• SOURCE EXCERPT:
╭──
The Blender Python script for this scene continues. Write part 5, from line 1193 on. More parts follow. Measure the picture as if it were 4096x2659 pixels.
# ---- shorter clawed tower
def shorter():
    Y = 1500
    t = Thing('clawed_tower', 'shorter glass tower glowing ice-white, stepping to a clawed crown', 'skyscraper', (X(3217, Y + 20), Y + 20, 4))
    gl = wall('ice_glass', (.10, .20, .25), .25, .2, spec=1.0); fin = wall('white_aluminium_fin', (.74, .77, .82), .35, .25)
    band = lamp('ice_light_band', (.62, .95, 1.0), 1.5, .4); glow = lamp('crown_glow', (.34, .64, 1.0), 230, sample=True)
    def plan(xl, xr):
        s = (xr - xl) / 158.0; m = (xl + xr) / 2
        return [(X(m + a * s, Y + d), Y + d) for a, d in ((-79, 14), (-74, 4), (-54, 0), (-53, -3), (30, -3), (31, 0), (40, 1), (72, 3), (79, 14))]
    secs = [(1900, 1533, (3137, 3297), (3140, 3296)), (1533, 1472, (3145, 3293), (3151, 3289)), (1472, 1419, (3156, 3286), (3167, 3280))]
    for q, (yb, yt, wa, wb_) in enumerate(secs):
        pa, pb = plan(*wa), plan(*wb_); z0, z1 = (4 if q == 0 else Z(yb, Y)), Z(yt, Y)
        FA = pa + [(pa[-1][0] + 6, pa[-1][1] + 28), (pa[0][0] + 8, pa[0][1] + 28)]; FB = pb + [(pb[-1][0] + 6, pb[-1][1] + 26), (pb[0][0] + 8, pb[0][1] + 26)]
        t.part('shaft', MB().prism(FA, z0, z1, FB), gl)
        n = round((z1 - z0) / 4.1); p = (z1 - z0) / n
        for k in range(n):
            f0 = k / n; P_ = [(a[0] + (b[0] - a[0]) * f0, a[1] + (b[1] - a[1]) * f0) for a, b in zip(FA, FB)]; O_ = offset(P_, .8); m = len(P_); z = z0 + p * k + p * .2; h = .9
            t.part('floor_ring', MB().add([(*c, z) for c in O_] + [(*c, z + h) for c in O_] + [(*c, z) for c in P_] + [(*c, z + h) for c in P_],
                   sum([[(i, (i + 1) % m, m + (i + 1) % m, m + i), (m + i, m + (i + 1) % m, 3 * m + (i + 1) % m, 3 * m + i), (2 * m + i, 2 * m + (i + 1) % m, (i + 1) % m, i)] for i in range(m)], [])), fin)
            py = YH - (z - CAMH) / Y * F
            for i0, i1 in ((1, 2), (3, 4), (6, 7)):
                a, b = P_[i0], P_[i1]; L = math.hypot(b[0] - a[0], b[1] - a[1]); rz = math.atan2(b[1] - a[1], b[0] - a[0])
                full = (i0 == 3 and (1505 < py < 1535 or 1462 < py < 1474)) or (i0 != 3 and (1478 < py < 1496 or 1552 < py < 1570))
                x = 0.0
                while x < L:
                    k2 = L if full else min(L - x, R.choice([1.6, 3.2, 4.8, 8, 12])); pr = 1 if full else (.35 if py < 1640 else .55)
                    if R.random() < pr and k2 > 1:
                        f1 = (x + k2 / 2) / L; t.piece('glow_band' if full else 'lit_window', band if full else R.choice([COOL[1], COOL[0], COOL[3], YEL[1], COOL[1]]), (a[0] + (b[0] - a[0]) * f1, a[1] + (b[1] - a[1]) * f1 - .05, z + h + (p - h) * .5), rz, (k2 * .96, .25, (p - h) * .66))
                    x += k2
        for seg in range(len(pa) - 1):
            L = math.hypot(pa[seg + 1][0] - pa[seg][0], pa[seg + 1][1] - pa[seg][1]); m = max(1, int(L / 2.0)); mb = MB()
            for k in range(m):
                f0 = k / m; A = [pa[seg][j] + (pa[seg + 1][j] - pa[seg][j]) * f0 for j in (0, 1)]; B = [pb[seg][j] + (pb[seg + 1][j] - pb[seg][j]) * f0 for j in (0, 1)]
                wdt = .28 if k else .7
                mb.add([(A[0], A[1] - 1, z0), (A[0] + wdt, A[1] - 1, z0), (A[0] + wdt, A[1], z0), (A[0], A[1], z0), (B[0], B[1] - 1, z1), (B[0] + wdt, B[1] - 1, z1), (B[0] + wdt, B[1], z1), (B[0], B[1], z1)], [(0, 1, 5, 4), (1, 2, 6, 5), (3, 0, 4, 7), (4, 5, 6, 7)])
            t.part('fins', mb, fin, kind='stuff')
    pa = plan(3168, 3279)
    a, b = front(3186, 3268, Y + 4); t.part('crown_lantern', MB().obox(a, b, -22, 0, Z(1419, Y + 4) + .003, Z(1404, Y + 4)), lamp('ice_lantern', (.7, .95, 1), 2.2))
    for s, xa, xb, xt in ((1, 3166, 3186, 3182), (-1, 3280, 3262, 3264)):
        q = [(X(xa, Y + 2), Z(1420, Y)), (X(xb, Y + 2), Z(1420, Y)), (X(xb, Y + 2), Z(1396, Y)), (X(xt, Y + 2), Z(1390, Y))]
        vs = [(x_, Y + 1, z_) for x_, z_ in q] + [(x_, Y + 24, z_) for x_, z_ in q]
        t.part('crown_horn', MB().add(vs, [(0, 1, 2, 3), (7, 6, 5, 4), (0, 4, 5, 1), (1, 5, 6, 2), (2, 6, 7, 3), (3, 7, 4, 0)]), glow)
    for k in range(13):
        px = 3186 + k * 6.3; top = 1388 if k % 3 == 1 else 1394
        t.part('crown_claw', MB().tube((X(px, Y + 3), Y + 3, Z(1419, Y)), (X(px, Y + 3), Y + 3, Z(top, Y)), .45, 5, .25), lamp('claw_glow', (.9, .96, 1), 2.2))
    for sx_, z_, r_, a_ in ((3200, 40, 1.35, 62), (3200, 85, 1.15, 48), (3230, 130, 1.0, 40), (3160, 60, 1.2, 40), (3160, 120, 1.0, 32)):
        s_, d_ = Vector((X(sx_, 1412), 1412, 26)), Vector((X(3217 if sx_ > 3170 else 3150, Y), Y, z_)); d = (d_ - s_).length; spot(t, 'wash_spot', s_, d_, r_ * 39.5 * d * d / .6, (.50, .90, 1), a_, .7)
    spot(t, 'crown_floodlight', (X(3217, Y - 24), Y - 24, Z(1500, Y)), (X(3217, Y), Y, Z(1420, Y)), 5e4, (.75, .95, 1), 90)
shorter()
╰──
Each line above must be reproduced exactly as it stands.

The Blender Python script for this scene continues. Write part 5, from line 1193 on. More parts follow. Measure the picture as if it were 4096x2659 pixels.
# ---- shorter clawed tower
def shorter():
    Y = 1500
    t = Thing('clawed_tower', 'shorter glass tower glowing ice-white, stepping to a clawed crown', 'skyscraper', (X(3217, Y + 20), Y + 20, 4))
    gl = wall('ice_glass', (.10, .20, .25), .25, .2, spec=1.0); fin = wall('white_aluminium_fin', (.74, .77, .82), .35, .25)
    band = lamp('ice_light_band', (.62, .95, 1.0), 1.5, .4); glow = lamp('crown_glow', (.34, .64, 1.0), 230, sample=True)
    def plan(xl, xr):
        s = (xr - xl) / 158.0; m = (xl + xr) / 2
        return [(X(m + a * s, Y + d), Y + d) for a, d in ((-79, 14), (-74, 4), (-54, 0), (-53, -3), (30, -3), (31, 0), (40, 1), (72, 3), (79, 14))]
    secs = [(1900, 1533, (3137, 3297), (3140, 3296)), (1533, 1472, (3145, 3293), (3151, 3289)), (1472, 1419, (3156, 3286), (3167, 3280))]
    for q, (yb, yt, wa, wb_) in enumerate(secs):
        pa, pb = plan(*wa), plan(*wb_); z0, z1 = (4 if q == 0 else Z(yb, Y)), Z(yt, Y)
        FA = pa + [(pa[-1][0] + 6, pa[-1][1] + 28), (pa[0][0] + 8, pa[0][1] + 28)]; FB = pb + [(pb[-1][0] + 6, pb[-1][1] + 26), (pb[0][0] + 8, pb[0][1] + 26)]
        t.part('shaft', MB().prism(FA, z0, z1, FB), gl)
        n = round((z1 - z0) / 4.1); p = (z1 - z0) / n
        for k in range(n):
            f0 = k / n; P_ = [(a[0] + (b[0] - a[0]) * f0, a[1] + (b[1] - a[1]) * f0) for a, b in zip(FA, FB)]; O_ = offset(P_, .8); m = len(P_); z = z0 + p * k + p * .2; h = .9
            t.part('floor_ring', MB().add([(*c, z) for c in O_] + [(*c, z + h) for c in O_] + [(*c, z) for c in P_] + [(*c, z + h) for c in P_],
                   sum([[(i, (i + 1) % m, m + (i + 1) % m, m + i), (m + i, m + (i + 1) % m, 3 * m + (i + 1) % m, 3 * m + i), (2 * m + i, 2 * m + (i + 1) % m, (i + 1) % m, i)] for i in range(m)], [])), fin)
            py = YH - (z - CAMH) / Y * F
            for i0, i1 in ((1, 2), (3, 4), (6, 7)):
                a, b = P_[i0], P_[i1]; L = math.hypot(b[0] - a[0], b[1] - a[1]); rz = math.atan2(b[1] - a[1], b[0] - a[0])
                full = (i0 == 3 and (1505 < py < 1535 or 1462 < py < 1474)) or (i0 != 3 and (1478 < py < 1496 or 1552 < py < 1570))
                x = 0.0
                while x < L:
                    k2 = L if full else min(L - x, R.choice([1.6, 3.2, 4.8, 8, 12])); pr = 1 if full else (.35 if py < 1640 else .55)
                    if R.random() < pr and k2 > 1:
                        f1 = (x + k2 / 2) / L; t.piece('glow_band' if full else 'lit_window', band if full else R.choice([COOL[1], COOL[0], COOL[3], YEL[1], COOL[1]]), (a[0] + (b[0] - a[0]) * f1, a[1] + (b[1] - a[1]) * f1 - .05, z + h + (p - h) * .5), rz, (k2 * .96, .25, (p - h) * .66))
                    x += k2
        for seg in range(len(pa) - 1):
            L = math.hypot(pa[seg + 1][0] - pa[seg][0], pa[seg + 1][1] - pa[seg][1]); m = max(1, int(L / 2.0)); mb = MB()
            for k in range(m):
                f0 = k / m; A = [pa[seg][j] + (pa[seg + 1][j] - pa[seg][j]) * f0 for j in (0, 1)]; B = [pb[seg][j] + (pb[seg + 1][j] - pb[seg][j]) * f0 for j in (0, 1)]
                wdt = .28 if k else .7
                mb.add([(A[0], A[1] - 1, z0), (A[0] + wdt, A[1] - 1, z0), (A[0] + wdt, A[1], z0), (A[0], A[1], z0), (B[0], B[1] - 1, z1), (B[0] + wdt, B[1] - 1, z1), (B[0] + wdt, B[1], z1), (B[0], B[1], z1)], [(0, 1, 5, 4), (1, 2, 6, 5), (3, 0, 4, 7), (4, 5, 6, 7)])
            t.part('fins', mb, fin, kind='stuff')
    pa = plan(3168, 3279)
    a, b = front(3186, 3268, Y + 4); t.part('crown_lantern', MB().obox(a, b, -22, 0, Z(1419, Y + 4) + .003, Z(1404, Y + 4)), lamp('ice_lantern', (.7, .95, 1), 2.2))
    for s, xa, xb, xt in ((1, 3166, 3186, 3182), (-1, 3280, 3262, 3264)):
        q = [(X(xa, Y + 2), Z(1420, Y)), (X(xb, Y + 2), Z(1420, Y)), (X(xb, Y + 2), Z(1396, Y)), (X(xt, Y + 2), Z(1390, Y))]
        vs = [(x_, Y + 1, z_) for x_, z_ in q] + [(x_, Y + 24, z_) for x_, z_ in q]
        t.part('crown_horn', MB().add(vs, [(0, 1, 2, 3), (7, 6, 5, 4), (0, 4, 5, 1), (1, 5, 6, 2), (2, 6, 7, 3), (3, 7, 4, 0)]), glow)
    for k in range(13):
        px = 3186 + k * 6.3; top = 1388 if k % 3 == 1 else 1394
        t.part('crown_claw', MB().tube((X(px, Y + 3), Y + 3, Z(1419, Y)), (X(px, Y + 3), Y + 3, Z(top, Y)), .45, 5, .25), lamp('claw_glow', (.9, .96, 1), 2.2))
    for sx_, z_, r_, a_ in ((3200, 40, 1.35, 62), (3200, 85, 1.15, 48), (3230, 130, 1.0, 40), (3160, 60, 1.2, 40), (3160, 120, 1.0, 32)):
        s_, d_ = Vector((X(sx_, 1412), 1412, 26)), Vector((X(3217 if sx_ > 3170 else 3150, Y), Y, z_)); d = (d_ - s_).length; spot(t, 'wash_spot', s_, d_, r_ * 39.5 * d * d / .6, (.50, .90, 1), a_, .7)
    spot(t, 'crown_floodlight', (X(3217, Y - 24), Y - 24, Z(1500, Y)), (X(3217, Y), Y, Z(1420, Y)), 5e4, (.75, .95, 1), 90)
shorter()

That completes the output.